Caplan is painfully, woefully unfunny. Every word out of her mouth is another unfunny quip that absolutely kills the mood and drains any actual humor out of every scene she’s in. She’s from the school of comedy where the laughs come from the fact that she’s trying to make jokes that ultimately fall flat. The problem is that she succeeds too well. Andy Kaufman she is not.

Not pictured: the unfunny joke Caplan made prior to this photo being taken.

Another weakness from the film comes from its principal antagonist: Walter Mabry, played by Daniel Radcliffe. Radcliffe’s performance is shaky at best. He’s set up to be the antithesis of the Horsemen, someone who despises the limelight and does not want to be seen. He pulls off the eccentric financier of the main heist of the film, as well as somewhat menacing, but there simply isn’t enough of him to make him a good villain.
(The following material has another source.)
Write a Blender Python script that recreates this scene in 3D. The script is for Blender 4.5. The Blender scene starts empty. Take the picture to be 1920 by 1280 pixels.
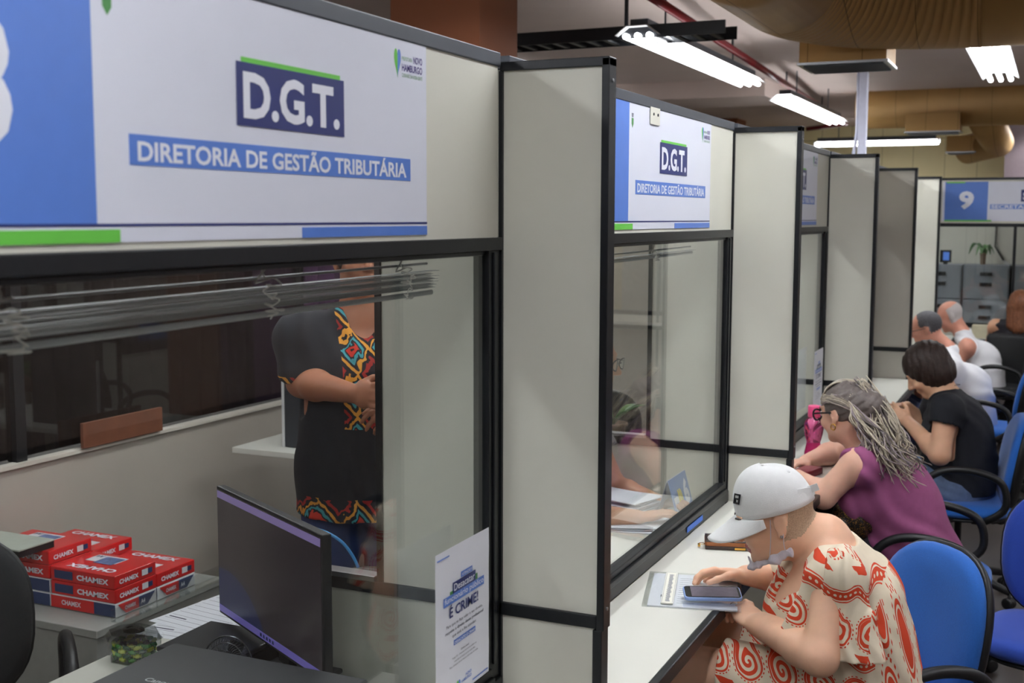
import bpy, bmesh, math, random
import numpy as np
from mathutils import Vector, Matrix
random.seed(4); RNG = np.random.RandomState(7)
scene = bpy.context.scene
COL = scene.collection
V = lambda *a: np.array(a, float)
def nrm(v):
    v = np.asarray(v, float); return v/np.linalg.norm(v)

# ------------------------------------------------------------------ camera
CF, CYAW, CPIT, CROL = 2229.84, math.radians(24.54), math.radians(5.964), math.radians(0.155)
CPOS = V(1.039, 0, 1.758)
_fw = V(-math.sin(CYAW)*math.cos(CPIT), math.cos(CYAW)*math.cos(CPIT), -math.sin(CPIT))
_r = V(math.cos(CYAW), math.sin(CYAW), 0); _u = np.cross(_r, _fw)
CR = _r*math.cos(CROL)+_u*math.sin(CROL); CU = -_r*math.sin(CROL)+_u*math.cos(CROL)
cd = bpy.data.cameras.new('camera'); cam = bpy.data.objects.new('camera', cd); COL.objects.link(cam)
M = Matrix.Identity(4)
for i in range(3):
    M[i][0] = CR[i]; M[i][1] = CU[i]; M[i][2] = -_fw[i]; M[i][3] = CPOS[i]
cam.matrix_world = M
cd.sensor_width = 36; cd.lens = CF/1920*36; cd.clip_start = .05; cd.clip_end = 100
cd.dof.use_dof = True; cd.dof.focus_distance = 3.0; cd.dof.aperture_fstop = 5.6
scene.camera = cam
def _ray(x, y): return _fw+CR*(x-960)/CF+CU*(640-y)/CF
def onX(x, y, X): d = _ray(x, y); return CPOS+d*(X-CPOS[0])/d[0]
def onY(x, y, Y): d = _ray(x, y); return CPOS+d*(Y-CPOS[1])/d[1]
def onZ(x, y, Z): d = _ray(x, y); return CPOS+d*(Z-CPOS[2])/d[2]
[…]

He can keep the beard though.

The film tries a bit too much with its villains. First it’s Daniel Radcliffe, then Michael Caine returns to claim the villain role, then it goes back to Radcliffe for a bit. Meanwhile, Morgan Freeman returns as well to … It’s not entirely clear what he’s doing throughout most of the film.

All of them vie for main antagonist, which ultimately weakens each of them as credible threats.
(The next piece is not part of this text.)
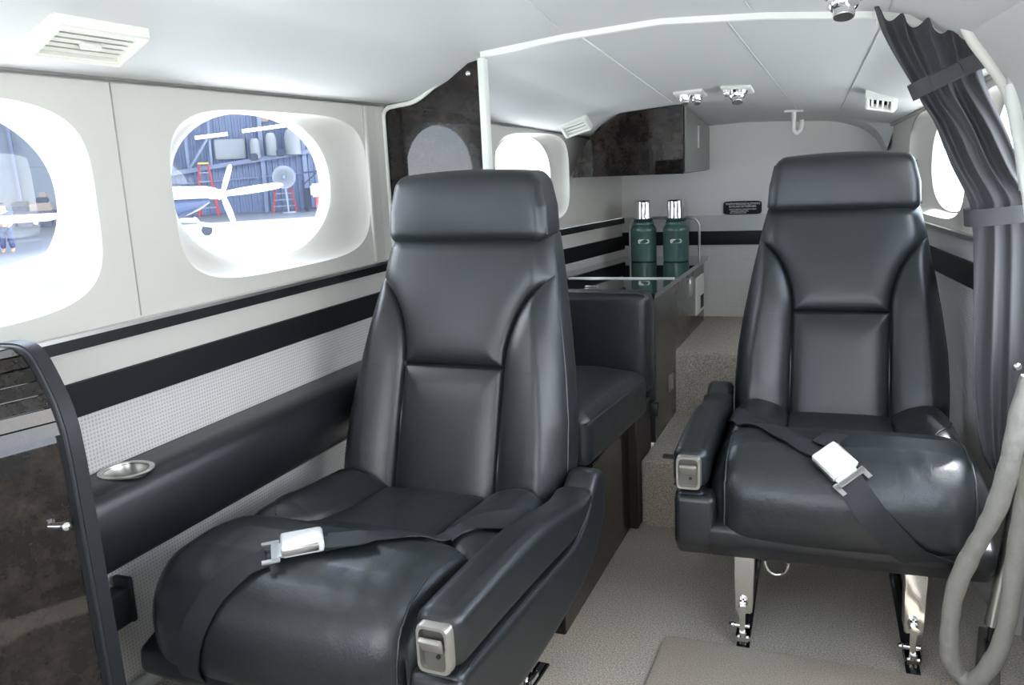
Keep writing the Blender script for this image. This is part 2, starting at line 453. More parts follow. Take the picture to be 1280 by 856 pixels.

There is definitely a lack of polish to Now You See Me 2. Sure, all the good things about the original are there, but it’s not as well put together and the acting isn’t as solid. Most of these problems have to do with the director Jon M. Chu.

To put it bluntly, Jon M. Chu is not a great director. To be fair, Laterrier isn’t that great either, but at least he has an eye for action and has a couple decent films under his belt. Chu’s greatest success prior to this film might be G.I. Joe: Retaliation, a film actor Channing Tatum is on record saying he hated being in.

What’s most baffling is, by all account, Chu should be alright at directing action. His filmography includes almost exclusively action and dance films. Although his filmography also includes Jem and the Holograms, a film that didn’t even make back its paltry $5 million budget.

Thankfully, Now You See Me 2 has the same writer, Ed Solomon, to keep the film from being a total flop.

The story is still solid. It’s paced well and has the same twists and turns as the original. While not emotionally stimulating, the film does have stunning visuals that keeps the audience captivated enough to ignore some minor story hiccups. The film does have a slight case of “too-many-twists,” but it’s a heist film involving magic, the more twists the better.

Ultimately, Now You See Me 2 is an entertaining film and a worthy sequel. It goes to show that despite the bad, despite the nonsensical, there’s still a bit of magic left in the series, and it still has prestige.